When the U.S. wishes to scold countries around the world for not being democratic enough, it likes to pick on Russia and its neighbor Belarus. We all hear about the evils of Russian President Vladimir Putin, whose personal approval rating is nearly four times that of President Bush. We read in self-important journals that the great former chess players Gary Kasparov has been marching to stem the rolling back of democracy in Russia and his travails are well-chronicled. What is not so well-chronicled is that when he marches, he has fewer than 1,000 supporters and it only looks like more because he marches alongside the neo-Bolsheviks who believe Putin isn’t autocratic enough.

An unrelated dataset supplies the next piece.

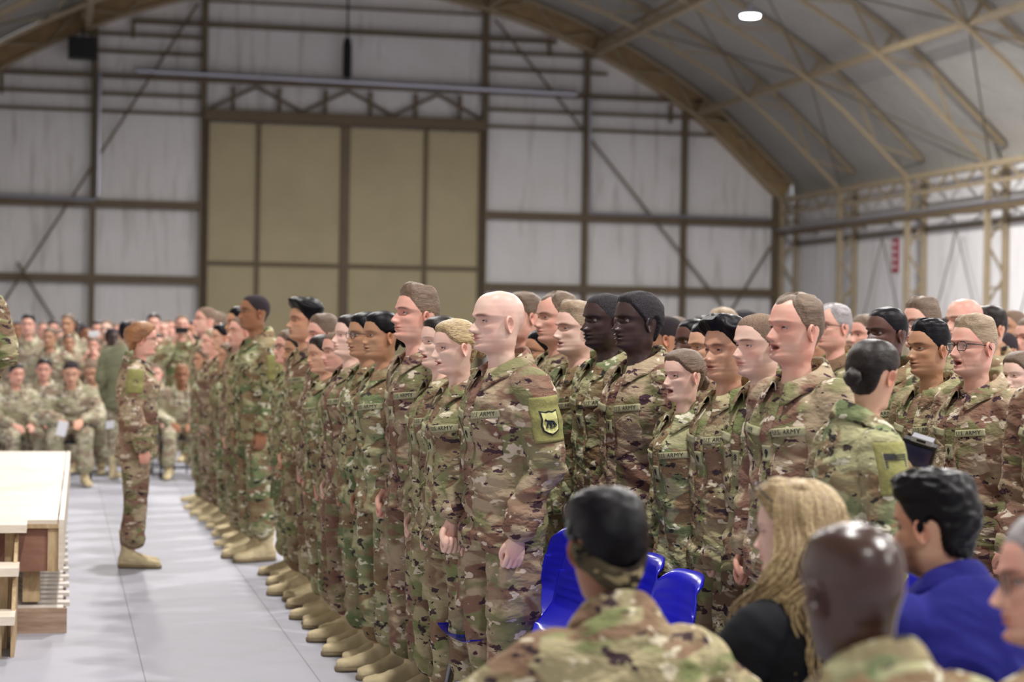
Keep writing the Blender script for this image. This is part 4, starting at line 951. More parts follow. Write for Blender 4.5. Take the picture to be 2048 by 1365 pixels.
# --- first rank, nearest first
G1 = 'soldiers standing in the front rank'
R = dict(group=G1)
who('bald soldier with a moustache and wolf patch, nearest in the front rank', 1001, 582, 7.75, 104, face='m4', hair='bald', skin='pale', rich=2, jv=1, fx=dict(mustache=.95, browd=1., browt=1.2, stubble=.22, red=.35, jaww=.06, neck=1.08, ear=1.08), bulk=1.03, camm='camo_brown', pname='walk', txt=('U.S. ARMY', None), **R)
who('blonde woman soldier with low bun standing just behind the bald soldier', 918, 632, 8.2, 104, sex='f', face='f2', hair='pulled', hcol='blonde', skin='pale', rich=2, jv=2, hairextra='bun', rot=(-4,0,0), fx=dict(mouth=.35, nose=.027), camm='camo', **R)
who('dark haired woman soldier singing, between blonde woman and tall brown haired man', 884, 627, 8.65, 105, sex='f', face='f1', hair='pulled', hcol='dark', skin='pale', rich=2, jv=3, fx=dict(mouth=.7), camm='camo', rot=(2,0,0), **R)
who('tall brown haired soldier with faded sides and long neck in the front rank', 833, 571, 9.1, 106, face='m2', hair='fade', hcol='brown', skin='pink', rich=2, jv=4, rot=(5,0,0), fx=dict(jaww=-.02), camm='camo_brown', **R)
who('woman soldier with brown skin and pulled back black hair, no glasses', 768, 618, 9.6, 105, sex='f', face='f3', hair='pulled', hcol='black', skin='olive', rich=2, jv=5, hairextra='bun', fx=dict(mouth=.2), camm='camo_green', **R)
who('woman soldier with brown skin and thin glasses in the front rank', 736, 620, 10.05, 105, sex='f', face='f3', hair='pulled', hcol='black', skin='olive', rich=1, jv=2, glass='round', fx=dict(mouth=.25), camm='camo_green', q=.8, **R)
who('pale woman soldier with high forehead and greying dark hair', 702, 625, 10.5, 106, sex='f', face='f2', hair='pulled', hcol='dark', skin='pale', rich=1, jv=3, rot=(5,0,0), q=.8, camm='camo_brown', **R)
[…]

In poor Belarus, where life is relatively safe and stable, U.S. leaders don’t like their president in Alexander Lukaschenko, who has won recent election in Castro-style with almost 90 percent of the vote (strangely American leftists don’t mind such lop-sided elections in Cuba). A New Jersey Congressman named Chris Smith got the “Belarus Democracy Act” passed, which essentially ends economic relations with the country and making them even more dependent on Russia for survival. Essentially a Congressman from a state like New Jersey has told the Belarusian people to vote out their president if they want to do business with us and become a nice puppet for future NATO expansion.

This seems like a good place to finalize the endless sham of democracy. While we do have this Belarus Democracy Act and thunderous media denunciation of President Putin, we seemed to have missed putting in place the Saudi Arabia Democracy Act or the Chinese Democracy Act or even the Azerbaijan Democracy Act. I guess if you sell us oil, give us space to put air bases and produce lead-based toys for our children, you can skip right beyond the need for democracy. And if we Americans don’t like that, we can always have a vote. I think there is one here next November. I wonder if the computer voting screens will be in place by then.

5 comments:

Anonymous said...

Your right, democracy is not possible in Pakistan at the moment. We don't deserve the leaders we have as they are all puppets to America or to tribal factions. We are in a difficult place. I remember what it was like to live underneath PM Bhutto and life was very hard. I am sorry for her death but did not want her as a leader.

Anonymous said...

Very well stated!! however we are all living in a dangerous world, and true Democracy dosn't exist...

Anonymous said...

Mr. Laz, very good way of viewing the "real world"; not the one we see on television....

Sladed said...

Is this what you call FUBAR?

Anonymous said...

Per your instructions I wandered over here...WHERE ARE YOUR NY REVOLUTIONS?